100% agree, HDR is the biggest step up in visuals and gaming immersion for years. RT is necessary and a logical progression but HDR is way more impactful.
 
Soldato
Joined
18 Oct 2002
Posts
4,333
My eyes were opened when i played death stranding on my sony oled 65inch. its the only way to play it once you have tried it.
 
Associate
Joined
9 Mar 2017
Posts
166
Location
Manchester
Outside of tech demos I haven't seen any real use of raytracing that has made me want to use it. It either seems to make everything too dark or make surfaces with reflections look like buffed chrome/pools of mercury.

Give me HDR any day.
 
Man of Honour
Joined
13 Oct 2006
Posts
90,805
:eek: Check out the Ray Tracing difference on the first one in this video :eek:


Problem is no games currently are really using the features that make ray tracing stand out - when you have bounced light off surfaces indirectly illuminating nearby surfaces, scattered light from chromes, proper caustics (or at least a close enough approximation), etc. in real time it really enhances things in a manner that is prohibitive if not impossible to fake up decently with older techniques.
 
Soldato
Joined
12 May 2014
Posts
5,225
I wonder which will be first: budget, high refresh rate, true HDR monitors (with the software to support it) or 60fps (Native) full raytracing on budget hardware.
Or will they both happen at the same time.
 
Soldato
Joined
6 Feb 2019
Posts
17,464
Problem is no games currently are really using the features that make ray tracing stand out - when you have bounced light off surfaces indirectly illuminating nearby surfaces, scattered light from chromes, proper caustics (or at least a close enough approximation), etc. in real time it really enhances things in a manner that is prohibitive if not impossible to fake up decently with older techniques.

We're 2-3 generations away from that though.
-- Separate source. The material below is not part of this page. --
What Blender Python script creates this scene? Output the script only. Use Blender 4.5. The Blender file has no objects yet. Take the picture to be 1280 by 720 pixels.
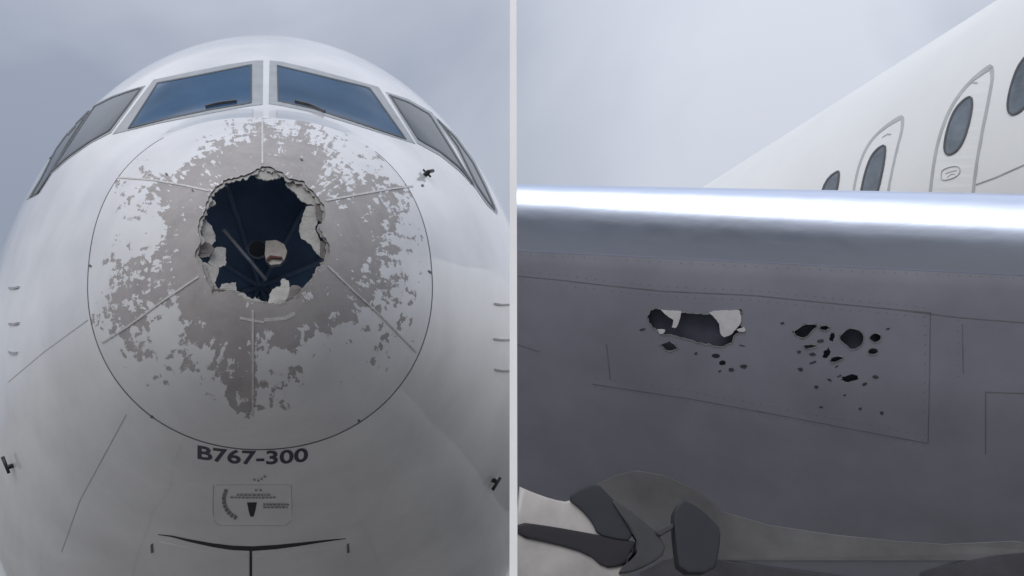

My vote still goes to HDR, cause games don't look like that yet and won't for a few years until we have a GPU with several times more Ray Tracing grunt than the rtx3090.

Right now, most ray tracing games might have a few reflections here and there where as HDR makes the entire image POP. There are games where its hard to tell side by side at first glance which is RT on and RT off - no such mistake is made with HDR, you immediately know which is why
 
Man of Honour
Joined
13 Oct 2006
Posts
90,805
We're 2-3 generations away from that though. My vote still goes to HDR, cause games don't look like that yet and won't for a few years until we have a GPU with several times more Ray Tracing grunt than the rtx3090.

Right now, most ray tracing games might have a few reflections here and there where as HDR makes the entire image POP

While everyone drags their heels over it yes :( but it doesn't need to be so long away.
 
Man of Honour
Joined
13 Oct 2006
Posts
90,805
A clear win for HDR. That said, If this poll is re-run a couple of years from now, maybe the results might be different. :)

Hopefully in a couple of years we have both in proper implementation :s

I like HDR but I find I too quickly see the deficiencies with current implementations and then that ruins it for me.